EVENTS

Exhibition «Everything Like Other People's»

Exhibitions
Dates: 06/03/2026 – 06/03/2026
Address: 9 Usacheva St., Moscow
K35 Gallery presents a solo exhibition by Natalia Spechinskaya, «Everything Like Other People's». The exhibition's title references a line from the song «Everything Like Other People's»—one of the most paradoxical and multi-layered phrases in the work of Russian punk rock musician Yegor Letov. In his song, the phrase resonates almost like an incantation of the everyday, at once comforting and unsettling.

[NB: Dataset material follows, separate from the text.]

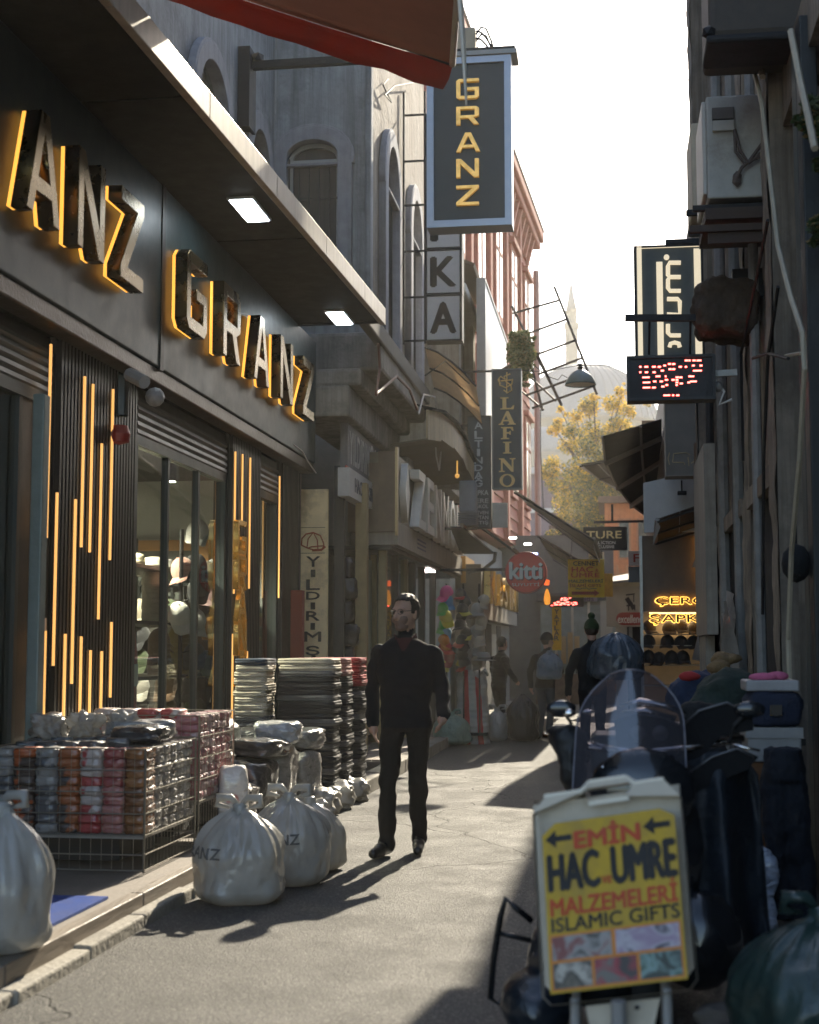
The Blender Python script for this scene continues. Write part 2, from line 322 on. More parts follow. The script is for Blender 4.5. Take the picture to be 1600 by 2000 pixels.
for o in shop.children:                       # the canopy edge is not quite parallel to the shop: it widens up the street
    if o.name.split('.')[0] in ('soffit_panel', 'canopy_roof', 'canopy_edge_trim'):
        for v in o.data.vertices:
            if v.co.x > .9: v.co.x -= (15.4 - (v.co.y + 10)) * .031
lampm = M('soffit_lamp', (.9, .95, 1), .4, var=0, bump=0, emit=(.82, .93, 1), estr=9)
for yy in (10.85, 14.75):
    l = MB().cbox(-3.02, -2.80, yy, yy + .62, 4.975, 4.998, .004).build('soffit_light', M('lamp_frame', (.7, .72, .72), .4), shop)
    P('lamp_panel', lampm, l, (-3.0, -2.82, yy + .02, yy + .60, 4.968, 4.974))
t = .145
GL = {'G': [[(.1, 0), (.7, 0), (.8, .1), (.8, .56), (.38, .56), (.38, .43), (.655, .43), (.655, t), (t, t), (t, 1 - t), (.8, 1 - t), (.8, 1), (.1, 1), (0, .9), (0, .1)]],
      'R': [[(0, 0), (t, 0), (t, .36), (.42, .36), (.62, 0), (.8, 0), (.6, .37), (.8, .46), (.8, .9), (.7, 1), (0, 1)], [(t, .5), (t, 1 - t), (.655, 1 - t), (.655, .5)]],
      'A': [[(0, 0), (.15, 0), (.215, .22), (.625, .22), (.69, 0), (.84, 0), (.52, 1), (.32, 1)], [(.26, .35), (.42, .84), (.58, .35)]],
      'N': [[(0, 0), (t, 0), (t, .72), (.63, 0), (.8, 0), (.8, 1), (.655, 1), (.655, .28), (.17, 1), (0, 1)]],
      'Z': [[(0, 0), (.8, 0), (.8, t), (.22, t), (.8, .86), (.8, 1), (0, 1), (0, 1 - t), (.58, 1 - t), (0, .14)]]}
def sc(loops, sx, sy): return [[(x * sx, y * sy) for x, y in lp] for lp in loops]
def big_word(y0, word, first=0, pitch=1.07, lw_=.70):
    for k, ch in enumerate(word):
        if k < first: continue
        yy = y0 + k * pitch
        b = outline('letter', sc(GL[ch], lw_, .63), (-3.342, yy, 3.93), EY, EZ, .09, gold, shop, bevel=.005)
        outline('letter_glow', sc(GL[ch], lw_, .63), (-3.408, yy + .004, 3.935), EY, EZ, .022, glow, b)
big_word(6.03, 'GRANZ', 2, .79, .58); big_word(10.72, 'GRANZ')
# pillars of black slats with LED strips
slat_m = M('black_slat', (.016, .017, .017), .35, var=.2, bump=.04)
for y0, y1 in ((8.92, 10.5), (13.25, 14.42), (15.35, 16.2)):
    P('pillar', dark, shop, (-3.78, -3.63, y0, y1, .1, 3.46))
    n = int((y1 - y0) / .062)
    for i in range(n):
        yy = y0 + .01 + i * .062
        P('slat', slat_m, shop, (-3.63, -3.592, yy, yy + .034, .13, 3.44))
LED = [(104, 672, 1052), (116, 962, 1300), (152, 975, 1335), (170, 735, 1070), (186, 750, 1080), (203, 866, 1210), (225, 760, 1095), (93, 1232, 1462), (132, 1238, 1432),
       (163, 1243, 1425), (181, 1270, 1418), (203, 1272, 1412), (222, 1215, 1362), (463, 882, 1160), (477, 887, 1022), (492, 894, 1150), (458, 1238, 1430), (486, 1272, 1375), (549, 930, 1168)]
for px, ya, yb in LED:
    a = AX(px, ya, -3.57); b = AX(px, yb, -3.57); yy = a.y
    P("led_strip", glow2, shop, (-3.592, -3.578, yy - .008, yy + .008, b.z, a.z))
zz = [1052, 1118, 1180, 1245, 1305]
for ch, py in zip('GRANZ', zz):
    a = AX(474, py, -3.54)
    outline('letter', sc(GL[ch], .40, .34), (-3.555, a.y - .2, a.z - .17), EY, EZ, .05, M('gold_plate', (.75, .5, .16), .25, metal=1, emit=(1, .5, .08), estr=.03), shop)
# shop windows
shutter = M('shutter_slat', (.10, .11, .105), .45, metal=.5, var=.15, bump=.05)
for y0, y1, zt in ((10.56, 13.22, 3.44), (14.44, 15.34, 3.44), (4.3, 8.9, 3.44)):
    P('shutter_box', frm, shop, (-3.75, -3.66, y0, y1, 3.36, zt))
    zq = 3.08
    for k in range(5):
        MB().tube([(-3.66, y0 + .03, zq), (-3.66, y1 - .03, zq)], .032, 6).build('shutter_slat', shutter, shop); zq += .062
    P('window_frame', frm, shop, (-3.72, -3.64, y0, y1, 2.98, 3.06), (-3.72, -3.64, y0, y0 + .07, .13, 2.98), (-3.72, -3.64, y1 - .07, y1, .13, 2.98), (-3.72, -3.64, y0 + .07, y1 - .07, .13, .2))
glz = glass('shop_glass', (.8, .86, .84), .02, .07)
for y0, y1 in ((10.63, 11.42), (11.47, 12.3), (12.35, 13.15), (14.51, 15.27), (4.37, 6.5), (6.55, 8.4)):
    P('pane', glz, shop, (-3.684, -3.676, y0, y1, .2, 2.98))
P('added_dark_panel', dark, shop, (-3.70, -3.66, 8.45, 8.83, .2, 2.98))  # opaque panel added where a glass pane would mirror the bright street
for yy in (11.42, 12.30, 8.40, 6.50): P('mullion', frm, shop, (-3.71, -3.65, yy, yy + .05, .2, 2.98))
MB().cbox(-3.6, -3.52, 8.48, 8.58, .13, 3.0, .01).build('door_post', M('grey_green_post', (.2, .24, .22), .5, metal=.3), shop)
for z in (2.02, 1.93, 1.5): P('sticker', M('paper_white', (.7, .68, .62), .8), shop, (-3.64, -3.636, 8.74, 8.88, z - .5, z - .42))
# shop interior
inw = M('interior_wall', (.42, .43, .41), .8, var=.06)
room = P('interior_wall', inw, shop, (-6.5, -6.4, 9, 15.8, .1, 3.3), (-6.4, -3.9, 15.7, 15.8, .1, 3.3))
P('darkened_partition', dark, shop, (-6.4, -3.9, 8.98, 9.08, .1, 3.3))  # wall coloured black here so its lamplit face shows no bright stripe
P('display_back', M('display_dark', (.05, .045, .04), .8), shop, (-5.7, -4.0, 15.46, 15.5, .13, 1.95))
P('interior_ceiling', M('interior_ceiling', (.05, .05, .05), .8), shop, (-6.5, -3.8, 9, 15.8, 3.3, 3.36))
P('interior_floor', M('interior_floor', (.18, .15, .12), .4), shop, (-6.5, -3.72, 9, 15.8, .1, .132))
orange = M('orange_wood', (.42, .2, .05), .5)
P('inner_door_frame', orange, shop, (-5.62, -5.5, 15.6, 15.7, .13, 2.62), (-4.62, -4.5, 15.6, 15.7, .13, 2.62), (-5.5, -4.62, 15.6, 15.7, 2.5, 2.62))
P('inner_door_glass', M('inner_dark', (.12, .13, .12), .2), shop, (-5.5, -4.62, 15.65, 15.69, .13, 2.5))
for k in range(7): P('baluster', dark, shop, (-5.45 + k * .13, -5.42 + k * .13, 15.58, 15.62, 1.6, 2.1))
P('handrail', dark, shop, (-5.5, -4.62, 15.56, 15.62, 2.1, 2.16))
for (x, yy) in ((-4.4, 11.6), (-4.6, 12.9), (-4.5, 14.2), (-5.2, 12.4), (-5.3, 13.8)):
    s_ = MB().tube([(x, yy, 3.3), (x, yy, 3.12)], .05, 10).build('ceiling_spot', M('spot_body', (.02, .02, .02), .5), shop)
    MB().lathe([(.0, 3.118), (.042, 3.118), (.042, 3.112), (0, 3.112)], (x, yy, 0), 10, cap=False).build('spot_lens', M('spot_lens', (1, .9, .75), .3, var=0, bump=0, emit=(1, .88, .68), estr=25), s_)
for (x, yy) in ((-4.7, 12.2), (-4.9, 14.3)):
    pl = bpy.data.lights.new('shop_spot_light', 'SPOT'); pl.energy = 420; pl.spot_size = R(140); pl.spot_blend = .8; pl.color = (1, .86, .66); pl.shadow_soft_size = .06
    po = bpy.data.objects.new('shop_spot_light', pl); COL.objects.link(po); po.location = (x, yy, 3.05); po.parent = None
for k, z in enumerate((2.12, 1.62, 1.12, .62)): P('wall_shelf', dark, shop, (-4.75, -4.15, 12.0, 15.4, z, z + .03))
P('shelf_upright', dark, shop, (-4.76, -4.72, 12.0, 12.04, .13, 2.5), (-4.76, -4.72, 13.8, 13.84, .13, 2.5))
# cctv camera, conduit and small fittings under the fascia
c = MB(); c.tube([(-3.45, 9.85, 3.38), (-3.3, 9.75, 3.30)], .05, 10); c.build('security_camera', M('cam_white', (.35, .36, .36), .4), shop)
c = MB(); c.sphere((-3.42, 10.35, 3.30), .075, 2); c.build('dome_camera', M('cam_white', (.35, .36, .36), .4), shop)
c = MB(); c.lathe([(0, 3.0), (.07, 3.02), (.08, 3.08), (.06, 3.14), (0, 3.15)], (-3.55, 9.95, -.12), 24); c.build('alarm_bell', M('alarm_red', (.25, .03, .025), .4), shop)
MB().tube([(-3.6, 10.1, 3.12), (-3.6, 10.1, 3.42)], .06, 8).build('bell_post', frm, shop)
MB().tube([(-3.44, 15.2, 3.62), (-3.43, 15.6, 3.6), (-3.43, 15.9, 3.52), (-3.42, 16.3, 3.44)], .008, 5).build('loose_cable', M('cable_white', (.6, .58, .55), .5), shop)
# platform in front of the shop
plat = struct(P('shop_platform', M('platform_screed', (.2, .175, .15), .75, var=.25, bump=.2), None, (-3.62, -2.52, 2.2, 12.6, -.03, .118)))
for k in range(6):
    MB().cbox(-2.53, -2.455, 2.2 + k * 1.73, 2.2 + k * 1.73 + 1.715, -.02, .132, .006).build('edge_board', M('edge_board', (.17, .14, .11), .55, var=.35, bump=.3, stretch=(1, .15, 1), dirt=(.3, .28, .25), dirt_amt=.4), plat)
P('door_mat', M('blue_mat', (.004, .045, .26), .95, var=.25, bump=.6, bscale=250), None, (-3.5, -2.60, 4.9, 7.25, .12, .134))
tag(bpy.data.objects['door_mat'], 'blue ribbed door mat on the low platform of the dark shop', 'mat')
# upper storey of the near building, set back above the canopy
stucco = M('grey_stucco', (.29, .30, .305), .9, var=.28, scale=2.5, bump=.5, bscale=18, streak=.55, dirt=(.10, .10, .1), dirt_amt=.4)
surround = M('window_surround', (.31, .305, .32), .85, var=.2, bump=.3, streak=.3)
wpane = M('dark_pane', (.02, .022, .022), .12, var=.3, bump=.02, spec=.6)
woodf = M('window_wood_dark', (.05, .05, .045), .6)
def arch(x0, x1, z0, zs, rise, n=12):
    c = (x0 + x1) / 2; hw = (x1 - x0) / 2
    return [(x0, z0), (x1, z0)] + [(c + hw * math.cos(math.pi * i / n), zs + rise * math.sin(math.pi * i / n)) for i in range(n + 1)]
def arched_window(parent, org, xd, x0, x1, z0, zs, rise, sw=.17, bars=True, deep=.14, curtain=None):
    nrm = Vector(xd).cross(EZ)
    wd = outline('window', [arch(x0 - sw, x1 + sw, z0, zs, rise + sw), arch(x0, x1, z0 + .001, zs, rise)], Vector(org) + nrm * .03, xd, EZ, .12, surround, parent, bevel=.012)
    outline('hood_mould', [arch(x0 - sw - .03, x1 + sw + .03, zs - .1, zs, rise + sw + .03), arch(x0 - sw, x1 + sw, zs - .12, zs, rise + sw)], Vector(org) + nrm * .05, xd, EZ, .07, surround, wd, bevel=.01)
    outline('pane', [arch(x0, x1, z0, zs, rise)], Vector(org) - nrm * deep, xd, EZ, .02, curtain or wpane, wd)
    fw = .055
    outline('frame', [arch(x0, x1, z0, zs, rise), arch(x0 + fw, x1 - fw, z0 + fw, zs, rise - fw)], Vector(org) - nrm * (deep - .03), xd, EZ, .05, M('window_frame_pale', (.42, .43, .42), .6), wd)
    outline('transom', [[(x0, zs - .08), (x1, zs - .08), (x1, zs), (x0, zs)]], Vector(org) - nrm * (deep - .035), xd, EZ, .06, M('window_frame_pale', (.42, .43, .42), .6), wd)
    if bars:
        n = max(3, int((x1 - x0) / .13))
        for i in range(n + 1):
            x = x0 + .02 + (x1 - x0 - .04) * i / n
            if i in (0, n) or i % 1 == 0: outline('bar', [[(x - .011, z0), (x + .011, z0), (x + .011, zs - .1 if i not in (0, n) else zs), (x - .011, zs - .1 if i not in (0, n) else zs)]], Vector(org) - nrm * .02, xd, EZ, .022, woodf, wd)
        zq = z0 + .3
        while zq < zs:
            outline('cross_bar', [[(x0, zq), (x1, zq), (x1, zq + .022), (x0, zq + .022)]], Vector(org) - nrm * .045, xd, EZ, .02, woodf, wd); zq += .62
    return wd
up = thing('stone_building', 'grey stuccoed upper storey with tall arched windows above the dark canopy', 'building', (-4.2, 12, 5.1))
W1 = [(13.72, 14.82), (15.85, 16.75)]
outline('wall', [[(2, 5.16), (17.3, 5.16), (17.3, 12), (2, 12)]] + [arch(a, b, 5.5, 7.1, .5) for a, b in W1] + [arch(9.2, 10.2, 5.5, 7.1, .5)], (-4.35, 0, 0), EY, EZ, .3, stucco, up)
for a, b in W1 + [(9.2, 10.2)]: arched_window(up, (-4.2, 0, 0), EY, a, b, 5.5, 7.1, .5, bars=True)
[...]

It reads as an acknowledgment that a "normal life" is often merely a fragile facade.

It is precisely within this tension—between the dream of simple human happiness and the awareness of its illusory nature—that Natalia Spechinskaya's project takes shape.

The protagonists of her paintings inhabit spaces where a private, almost imperceptible happiness unfolds: a sofa, music, a fizzy drink, a small dog in someone's arms. These scenes appear simple and familiar, yet it is from such small gestures that human existence is woven.

In the artist's childhood, a can of Coca-Cola could symbolize a "good life." In the late-Soviet reality, where people were more or less equal in their modest living conditions and faced universal shortages, that can became almost a regal attribute—a small object that suddenly created a sense of being part of something larger.

Spechinskaya's painterly language balances on the edge of stability and dissolution. The figures in her canvases seem to melt into the paint. Faces may be blurred, as if identity itself is unstable here. The colors simultaneously evoke a skin's blush and neon light—as if life were being illuminated from within by something unsettling and slightly artificial.

This reveals a paradox. Happiness today has changed: it has become part of a vast spectacle—brands, blogger luxury, the endless display of well-being—and exists primarily as an image. Consequently, the exhibition's title reads almost like graffiti on a wall. It speaks to the possibility that, perhaps, genuine happiness still hides within these small joys—a happiness that cannot be fully conveyed through an image.